Black and white image of a concrete wall and driveway

Housing Accessibility

Thirty years ago, people in the United States on both sides of the aisle came to a clear agreement: we need to build houses and apartments that are accessible to people with disabilities, including people who use wheelchairs. Laws and regulations were passed to require that accessible home design and construction. Thirty years later, these rules are still far too much theory and too little action.

The rules are not perfect, but, if followed, they would result in a sea change for wheelchair users—the percentage of accessible apartments would gradually increase and ultimately become widespread. People with disabilities could find and rent apartments at the same rates as everyone else. They could visit friends, have dinner with family, attend parties or home religious gatherings too.

A Frustrated Vision of Barrier-Free Living

Unfortunately, some thirty years after the major federal laws in this area were passed, the housing landscape has changed very little in places like New York City, where I live. Some developers simply flout the laws

A 2019 New York City government survey of 21 randomly picked buildings found the majority were inaccessible—including 2 built after federal accessibility laws took effect. This means that housing is even more unaffordable for people with disabilities than for others in New York.

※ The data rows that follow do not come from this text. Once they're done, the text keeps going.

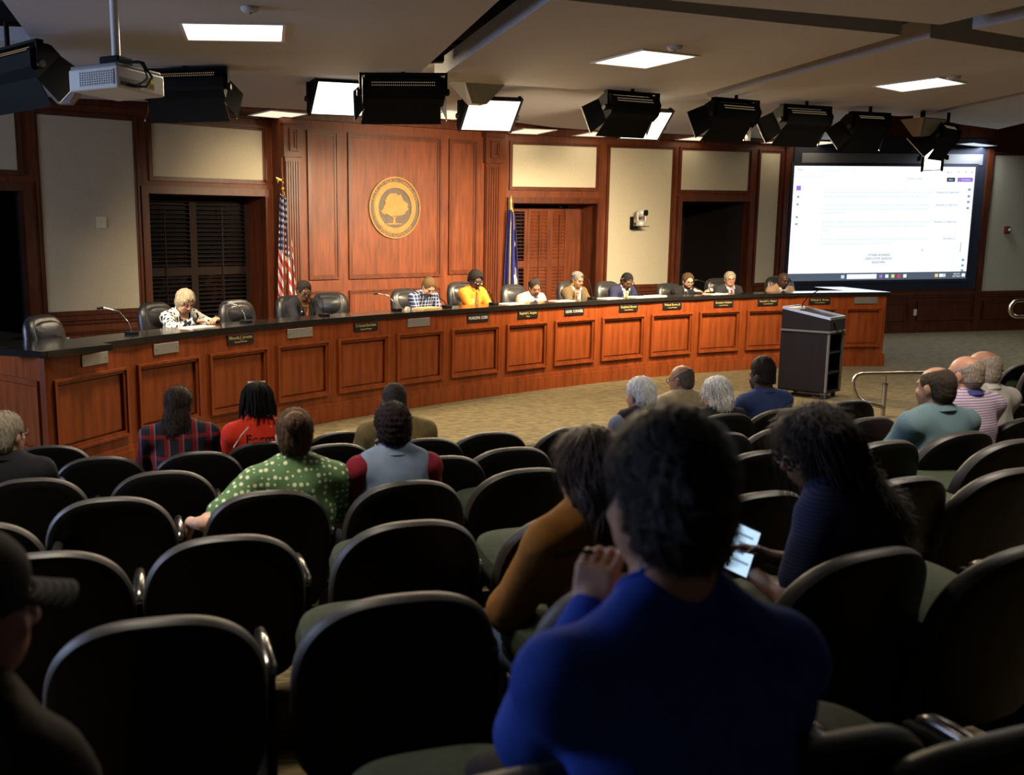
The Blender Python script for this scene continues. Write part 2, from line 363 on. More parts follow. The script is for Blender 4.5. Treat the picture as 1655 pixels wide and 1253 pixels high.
MB().box(o1L, o1R, .57, .585, .2, z1).build('pane', M['night'], w1)
mid = sA(330, 440)[1]; sm = (o1L+o1R)/2
shutter(w1, o1L, sm, .25, z1-.02, .50, .15, mid, 'shutter_dark'); shutter(w1, sm, o1R, .25, z1-.02, .50, .15, mid, 'shutter_dark')
w2 = niche('window_2', WB, o2L, o2R, .2, z2, .6, M['wood'])
MB().box(o2L, o2R, .57, .585, .2, z2).build('pane', M['night'], w2)
q1, q2, q3, q4 = [WB.hit(x, 380, .5)[0] for x in (818, 852, 888, 917)]; mid2 = sB(880, 428)[1]
shutter(w2, o2L+.01, q2, .25, z2-.06, .50, .0, mid2); shutter(w2, q2, q3, .25, z2-.06, .49, 1.15, mid2); shutter(w2, q3, q4, .25, z2-.06, .49, 1.15, mid2); MB().box(q4, o2R, .49, .52, .2, z2).build('side_panel', M['wood'], w2)
M['dark_hall'] = mat('unlit_hall', (.012, .007, .006), .8)
d1 = niche('door_1', WA, wA0+.25, d1R, 0.03, zd1, 1.8, M['dark_hall']); d2 = niche('door_2', WB, d2L, d2R, .03, zd2, 1.8, M['dark_hall'])
MB().box(d2L+.02, d2L+.3, .9, .94, .1, zd2).build('door_leaf', M['wood_dark'], d2)
# ---- floor, platform, other walls, roof deck
def grid_floor():
    mb = MB(); xs = np.linspace(-9, 16, 26); ys = np.linspace(-4, 21, 51)
    vs = [(x, y, floor_z(x, y)) for x in xs for y in ys]; n = len(ys)
    return mb.add(vs, [(i*n+j, (i+1)*n+j, (i+1)*n+j+1, i*n+j+1) for i in range(len(xs)-1) for j in range(n-1)])
struct(grid_floor().build('floor', M['carpet']))
PA = np.array(WA.pt(wA0, 0, 0)); PD = np.array(WD.pt(e1, 0, 0))
M['dark_wall'] = mat('side_wall', (.16, .14, .11), .9, var=.1)
struct(MB().box(-8.2, -8.0, -3.2, 13, 0, 4.6).build('wall_left', M['dark_wall'])); struct(MB().box(15.0, 15.2, -3.2, 19.5, 0, 4.6).build('wall_right', M['dark_wall']))
struct(MB().box(-8.2, 15.2, -3.4, -3.2, 0, 4.6).build('wall_rear', M['dark_wall'])); struct(MB().box(-8.2, 15.2, -3.4, 22, 4.6, 4.7).build('ceiling_deck', M['deck']))
MB().box(-8.1, PA[0]+.05, PA[1]-.1, PA[1]+.1, 0, 4.6).build('wall_corner_left', M['dark_wall'])['kind'] = 'structure'
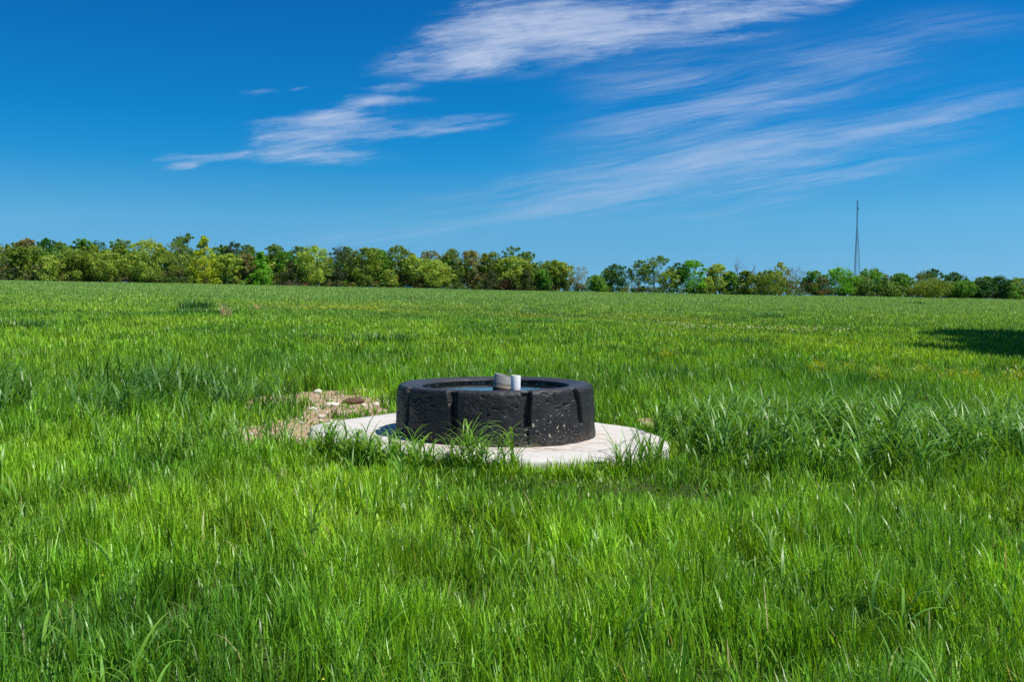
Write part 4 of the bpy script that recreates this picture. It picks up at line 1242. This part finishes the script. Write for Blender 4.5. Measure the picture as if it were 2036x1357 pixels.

A 2015 report found that only 1% of rental units nationwide had five key accessibility features.

From luxury buildings and hip lofts to middle-class apartments to affordable housing,[1] we continue to build a world that excludes the wheelchair users—millions and growing—among us. 

Legal Requirements for Housing Construction

New buildings and renovations are supposed to have ramps, room to maneuver, light switches and counters at a reachable height, and more. The law provides for a range of accessibility–some units must be fully accessible for people in wheelchairs to live in, some adaptable, and the rest accessible enough that a person in a wheelchair can visit.

These are just a few examples:

  • Under Fair Housing Act (FHA), in a residential building with an elevator, all units must meet basic access requirements if it was built after March 13, 1991.
  • For a post-1991 building with 4 or more units without an elevator, all ground floor units must be accessible—even one step is not permitted.
  • Pre-1991 residential buildings must also often be made accessible when they are renovated.
  • While the FHA does not apply to gut renovations of pre-1991 buildings that were commercial (e.g. warehouses), local laws like the New York City Human Rights Law do impose accessibility requirements on these buildings. 
  • And the ADA often requires that public spaces—like lobbies, stores, or restaurants—in residential buildings of any vintage be accessible.
Photo by Theo Goodell,

When Can A Wheelchair User Sue?

Developers have argued that these requirements only apply if they get caught quickly enough. They have claimed that they must be sued within the statute of limitations period (2 years under the FHA) after the building is built. Some courts have accepted that argument, but others reject it. On this second view, someone can sue within two years of when they actually experience the discrimination embedded in the illegal construction.[2]

The vision of the Fair Housing Act and similar laws is worth fighting for. Many conscientious developers comply. Those who do not should be held accountable.

[1] A recent New York City initiative touted 2,000 accessible affordable units available over three years—for the tens of thousands of wheelchair users in New York City. 

[2] See Fair Hous. Justice Ctr., Inc. v. JDS Dev. LLC, 443 F. Supp. 3d 494, 499 (S.D.N.Y. 2020), reconsideration denied, No. 19 CIV. 1171 (AT), 2020 WL 5018349 (S.D.N.Y. Aug. 25, 2020).